By 06:15 ET (10:15 GMT), Dow Jones futures were down 205 points or 0.6%, while S&P 500 futures were down 0.8%, and Nasdaq 100 futures were down 0.9%.

Stocks likely to be in focus later include Applied Materials (NASDAQ: AMAT ), after an impressive earnings beat late on Thursday, while Deere (NYSE: DE ), Foot Locker (NYSE: FL ), and Madison Square Garden (NYSE: MSGS ) report earnings before the open. Overnight, Chinese smartphone maker Xiaomi (HK: 1810 ) reported a 20% drop in revenue and an 83% drop in profit that may have a read across to the chipmaking and electronics sectors. Kohl's Corp (NYSE: KSS ) also disappointed late on Thursday.

4. Rhine recovers, Yangtze dries out

European power prices moderated a little after rainfall in the middle of the week allowed German authorities to forecast a significant rise in water levels in the river Rhine next week.

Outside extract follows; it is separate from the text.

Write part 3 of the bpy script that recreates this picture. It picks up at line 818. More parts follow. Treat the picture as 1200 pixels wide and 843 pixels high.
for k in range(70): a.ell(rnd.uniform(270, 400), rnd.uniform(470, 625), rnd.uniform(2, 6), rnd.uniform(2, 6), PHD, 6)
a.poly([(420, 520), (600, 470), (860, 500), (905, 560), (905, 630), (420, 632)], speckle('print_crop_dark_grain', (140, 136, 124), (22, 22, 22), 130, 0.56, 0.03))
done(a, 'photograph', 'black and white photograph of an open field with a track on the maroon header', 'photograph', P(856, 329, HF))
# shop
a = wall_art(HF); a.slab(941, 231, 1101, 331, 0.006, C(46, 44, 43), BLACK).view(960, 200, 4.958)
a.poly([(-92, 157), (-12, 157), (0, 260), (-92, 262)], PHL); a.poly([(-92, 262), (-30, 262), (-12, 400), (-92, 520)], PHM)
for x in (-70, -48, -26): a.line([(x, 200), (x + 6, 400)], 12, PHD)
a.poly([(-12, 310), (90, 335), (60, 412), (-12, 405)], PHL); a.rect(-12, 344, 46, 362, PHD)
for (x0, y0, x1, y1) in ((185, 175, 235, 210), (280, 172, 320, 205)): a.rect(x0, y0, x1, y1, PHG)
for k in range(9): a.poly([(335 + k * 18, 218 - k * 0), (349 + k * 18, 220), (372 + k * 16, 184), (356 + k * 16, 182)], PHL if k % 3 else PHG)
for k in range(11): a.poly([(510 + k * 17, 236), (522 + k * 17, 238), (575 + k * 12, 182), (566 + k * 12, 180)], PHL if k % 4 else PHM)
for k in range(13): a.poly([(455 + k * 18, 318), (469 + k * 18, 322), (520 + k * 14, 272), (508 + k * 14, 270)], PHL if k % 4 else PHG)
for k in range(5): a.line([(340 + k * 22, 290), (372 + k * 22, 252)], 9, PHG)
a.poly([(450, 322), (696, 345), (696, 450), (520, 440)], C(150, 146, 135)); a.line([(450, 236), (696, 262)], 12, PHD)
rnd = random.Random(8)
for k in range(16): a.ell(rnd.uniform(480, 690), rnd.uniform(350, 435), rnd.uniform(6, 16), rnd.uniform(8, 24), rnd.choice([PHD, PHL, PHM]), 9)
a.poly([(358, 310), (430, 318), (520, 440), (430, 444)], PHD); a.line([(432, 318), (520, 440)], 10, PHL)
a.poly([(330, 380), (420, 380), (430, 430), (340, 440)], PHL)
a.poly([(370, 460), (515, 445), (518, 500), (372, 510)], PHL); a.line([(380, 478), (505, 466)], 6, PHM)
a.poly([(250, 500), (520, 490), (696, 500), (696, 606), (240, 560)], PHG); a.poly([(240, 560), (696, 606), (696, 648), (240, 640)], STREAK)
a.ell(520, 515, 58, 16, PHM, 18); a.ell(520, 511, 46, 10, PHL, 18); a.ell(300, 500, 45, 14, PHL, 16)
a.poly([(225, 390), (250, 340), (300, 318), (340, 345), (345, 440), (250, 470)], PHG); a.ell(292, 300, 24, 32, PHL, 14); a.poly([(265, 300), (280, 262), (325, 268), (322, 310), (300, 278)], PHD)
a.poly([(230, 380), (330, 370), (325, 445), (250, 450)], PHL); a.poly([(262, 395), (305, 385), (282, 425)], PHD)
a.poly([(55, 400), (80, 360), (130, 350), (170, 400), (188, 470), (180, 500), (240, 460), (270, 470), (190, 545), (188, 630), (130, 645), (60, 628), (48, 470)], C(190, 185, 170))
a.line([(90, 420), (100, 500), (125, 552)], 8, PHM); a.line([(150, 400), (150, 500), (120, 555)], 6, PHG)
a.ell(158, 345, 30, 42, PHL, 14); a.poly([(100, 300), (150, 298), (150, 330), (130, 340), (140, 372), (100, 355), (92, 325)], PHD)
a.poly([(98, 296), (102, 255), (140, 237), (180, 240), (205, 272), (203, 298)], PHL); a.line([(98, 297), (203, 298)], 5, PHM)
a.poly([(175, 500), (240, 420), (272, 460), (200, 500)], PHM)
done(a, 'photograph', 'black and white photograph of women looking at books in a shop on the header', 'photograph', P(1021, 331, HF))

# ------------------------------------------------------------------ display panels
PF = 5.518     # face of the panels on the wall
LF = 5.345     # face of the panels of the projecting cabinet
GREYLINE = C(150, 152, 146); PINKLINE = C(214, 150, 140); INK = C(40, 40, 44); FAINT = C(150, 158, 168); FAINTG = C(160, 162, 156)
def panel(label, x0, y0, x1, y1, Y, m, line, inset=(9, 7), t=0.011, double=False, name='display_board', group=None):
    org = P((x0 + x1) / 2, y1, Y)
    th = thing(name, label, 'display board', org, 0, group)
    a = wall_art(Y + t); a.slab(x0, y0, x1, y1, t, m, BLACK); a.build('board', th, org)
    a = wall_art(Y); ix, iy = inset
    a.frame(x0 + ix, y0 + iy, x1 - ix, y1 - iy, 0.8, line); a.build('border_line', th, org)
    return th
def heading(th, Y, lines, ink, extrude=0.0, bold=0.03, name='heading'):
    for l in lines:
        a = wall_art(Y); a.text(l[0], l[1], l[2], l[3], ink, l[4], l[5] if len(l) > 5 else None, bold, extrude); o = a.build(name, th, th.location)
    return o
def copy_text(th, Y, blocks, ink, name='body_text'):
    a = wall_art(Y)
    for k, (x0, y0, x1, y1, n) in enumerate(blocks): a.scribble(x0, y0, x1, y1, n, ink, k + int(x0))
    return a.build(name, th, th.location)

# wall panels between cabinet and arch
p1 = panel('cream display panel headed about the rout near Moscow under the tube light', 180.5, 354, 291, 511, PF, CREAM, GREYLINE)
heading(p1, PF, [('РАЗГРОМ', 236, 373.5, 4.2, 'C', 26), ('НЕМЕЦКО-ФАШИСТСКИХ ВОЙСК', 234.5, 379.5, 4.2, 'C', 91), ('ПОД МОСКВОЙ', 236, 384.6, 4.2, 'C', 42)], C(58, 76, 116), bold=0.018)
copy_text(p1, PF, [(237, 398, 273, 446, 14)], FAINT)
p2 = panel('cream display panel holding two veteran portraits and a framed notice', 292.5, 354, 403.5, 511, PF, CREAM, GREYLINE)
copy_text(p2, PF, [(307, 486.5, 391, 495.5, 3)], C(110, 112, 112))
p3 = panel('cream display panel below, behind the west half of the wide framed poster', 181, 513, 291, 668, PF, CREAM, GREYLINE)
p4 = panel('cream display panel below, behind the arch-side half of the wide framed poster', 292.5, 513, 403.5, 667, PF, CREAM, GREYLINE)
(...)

They had fallen so low over the previous weeks that many power stations in southern Germany were unable to receive coal and heating oil shipments via the crucial waterway.

The effects of surging energy prices were visible in another blockbuster set of German producer price  data that kept up the pressure on the European Central Bank to raise rates by 50 basis points at its September meeting. Across the North Sea meanwhile, energy price woes drove U.K. consumer confidence to a new all-time low.

Drought issues aren’t confined to Europe. The river Yangtze in China has also sunk to half its usual depth due to a drought that has cut hydropower supplies, forcing a variety of industries to cut or even stop production. Thousands of factories that make processor chips, solar panels, and auto components in Sichuan and Chongqing shut down this week for at least six days, according to the Associated Press.

5. Oil heads for weekly loss on strong dollar, economy fears

Crude oil prices weakened again on Friday and are on course to book a hefty weekly loss, as fears for the global economy mount. A rising dollar, which makes oil more expensive for non-dollar-based economies, is also making things worse.

By 06:30, U.S. crude futures were down 1.8% at $88.93 a barrel, while Brent crude futures were down 1.8% at $94.89 a barrel.

Some tension that had mounted after Russia’s threats regarding the Zaporizhzhya nuclear power plant receded, as those threats failed to materialize. Also weighing on prices were reports that Russia’s exports rose again in July, finding a way to energy-hungry emerging markets after being rejected by Europe, Japan, and the U.S.